* **Source excerpt**

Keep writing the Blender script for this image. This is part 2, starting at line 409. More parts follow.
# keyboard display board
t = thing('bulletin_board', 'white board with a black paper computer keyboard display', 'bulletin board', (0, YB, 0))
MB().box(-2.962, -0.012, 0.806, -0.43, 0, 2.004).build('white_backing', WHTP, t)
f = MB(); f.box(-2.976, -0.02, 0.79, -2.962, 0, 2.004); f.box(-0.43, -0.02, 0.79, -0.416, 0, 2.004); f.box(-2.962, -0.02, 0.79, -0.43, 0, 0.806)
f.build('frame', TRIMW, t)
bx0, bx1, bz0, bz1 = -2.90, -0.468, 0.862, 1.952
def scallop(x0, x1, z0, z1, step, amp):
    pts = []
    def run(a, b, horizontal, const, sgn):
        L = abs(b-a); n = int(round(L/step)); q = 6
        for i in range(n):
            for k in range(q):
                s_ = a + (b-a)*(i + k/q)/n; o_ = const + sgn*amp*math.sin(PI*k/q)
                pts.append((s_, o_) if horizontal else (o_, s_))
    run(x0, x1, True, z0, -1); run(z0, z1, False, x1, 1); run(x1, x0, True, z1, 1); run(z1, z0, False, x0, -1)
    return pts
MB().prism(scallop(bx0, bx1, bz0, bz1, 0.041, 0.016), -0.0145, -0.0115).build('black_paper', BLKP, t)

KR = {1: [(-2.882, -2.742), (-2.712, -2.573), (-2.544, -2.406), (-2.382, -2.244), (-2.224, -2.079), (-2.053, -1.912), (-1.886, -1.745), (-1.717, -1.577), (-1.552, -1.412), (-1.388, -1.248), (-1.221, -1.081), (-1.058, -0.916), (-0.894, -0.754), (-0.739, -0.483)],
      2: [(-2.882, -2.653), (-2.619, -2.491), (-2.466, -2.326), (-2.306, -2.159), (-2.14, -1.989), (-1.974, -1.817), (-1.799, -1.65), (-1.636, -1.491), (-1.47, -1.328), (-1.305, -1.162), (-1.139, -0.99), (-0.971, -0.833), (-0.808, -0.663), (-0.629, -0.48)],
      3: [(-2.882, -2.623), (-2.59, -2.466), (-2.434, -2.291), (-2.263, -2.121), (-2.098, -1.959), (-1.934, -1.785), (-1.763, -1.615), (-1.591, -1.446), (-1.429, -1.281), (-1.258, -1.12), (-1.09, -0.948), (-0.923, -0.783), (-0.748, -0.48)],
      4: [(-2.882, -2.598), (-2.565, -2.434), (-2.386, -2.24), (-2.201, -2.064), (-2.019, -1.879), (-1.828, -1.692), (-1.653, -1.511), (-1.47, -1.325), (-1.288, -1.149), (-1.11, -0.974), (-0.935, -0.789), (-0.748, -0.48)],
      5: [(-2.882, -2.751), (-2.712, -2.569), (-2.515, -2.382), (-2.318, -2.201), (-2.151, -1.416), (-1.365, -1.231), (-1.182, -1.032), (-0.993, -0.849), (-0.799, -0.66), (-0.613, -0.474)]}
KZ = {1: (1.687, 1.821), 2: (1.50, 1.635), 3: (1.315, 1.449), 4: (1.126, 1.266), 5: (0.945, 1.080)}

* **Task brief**
Reproduce the data in its entirety, matching each character.

* **The result**
Keep writing the Blender script for this image. This is part 2, starting at line 409. More parts follow.
# keyboard display board
t = thing('bulletin_board', 'white board with a black paper computer keyboard display', 'bulletin board', (0, YB, 0))
MB().box(-2.962, -0.012, 0.806, -0.43, 0, 2.004).build('white_backing', WHTP, t)
f = MB(); f.box(-2.976, -0.02, 0.79, -2.962, 0, 2.004); f.box(-0.43, -0.02, 0.79, -0.416, 0, 2.004); f.box(-2.962, -0.02, 0.79, -0.43, 0, 0.806)
f.build('frame', TRIMW, t)
bx0, bx1, bz0, bz1 = -2.90, -0.468, 0.862, 1.952
def scallop(x0, x1, z0, z1, step, amp):
    pts = []
    def run(a, b, horizontal, const, sgn):
        L = abs(b-a); n = int(round(L/step)); q = 6
        for i in range(n):
            for k in range(q):
                s_ = a + (b-a)*(i + k/q)/n; o_ = const + sgn*amp*math.sin(PI*k/q)
                pts.append((s_, o_) if horizontal else (o_, s_))
    run(x0, x1, True, z0, -1); run(z0, z1, False, x1, 1); run(x1, x0, True, z1, 1); run(z1, z0, False, x0, -1)
    return pts
MB().prism(scallop(bx0, bx1, bz0, bz1, 0.041, 0.016), -0.0145, -0.0115).build('black_paper', BLKP, t)

KR = {1: [(-2.882, -2.742), (-2.712, -2.573), (-2.544, -2.406), (-2.382, -2.244), (-2.224, -2.079), (-2.053, -1.912), (-1.886, -1.745), (-1.717, -1.577), (-1.552, -1.412), (-1.388, -1.248), (-1.221, -1.081), (-1.058, -0.916), (-0.894, -0.754), (-0.739, -0.483)],
      2: [(-2.882, -2.653), (-2.619, -2.491), (-2.466, -2.326), (-2.306, -2.159), (-2.14, -1.989), (-1.974, -1.817), (-1.799, -1.65), (-1.636, -1.491), (-1.47, -1.328), (-1.305, -1.162), (-1.139, -0.99), (-0.971, -0.833), (-0.808, -0.663), (-0.629, -0.48)],
      3: [(-2.882, -2.623), (-2.59, -2.466), (-2.434, -2.291), (-2.263, -2.121), (-2.098, -1.959), (-1.934, -1.785), (-1.763, -1.615), (-1.591, -1.446), (-1.429, -1.281), (-1.258, -1.12), (-1.09, -0.948), (-0.923, -0.783), (-0.748, -0.48)],
      4: [(-2.882, -2.598), (-2.565, -2.434), (-2.386, -2.24), (-2.201, -2.064), (-2.019, -1.879), (-1.828, -1.692), (-1.653, -1.511), (-1.47, -1.325), (-1.288, -1.149), (-1.11, -0.974), (-0.935, -0.789), (-0.748, -0.48)],
      5: [(-2.882, -2.751), (-2.712, -2.569), (-2.515, -2.382), (-2.318, -2.201), (-2.151, -1.416), (-1.365, -1.231), (-1.182, -1.032), (-0.993, -0.849), (-0.799, -0.66), (-0.613, -0.474)]}
KZ = {1: (1.687, 1.821), 2: (1.50, 1.635), 3: (1.315, 1.449), 4: (1.126, 1.266), 5: (0.945, 1.080)}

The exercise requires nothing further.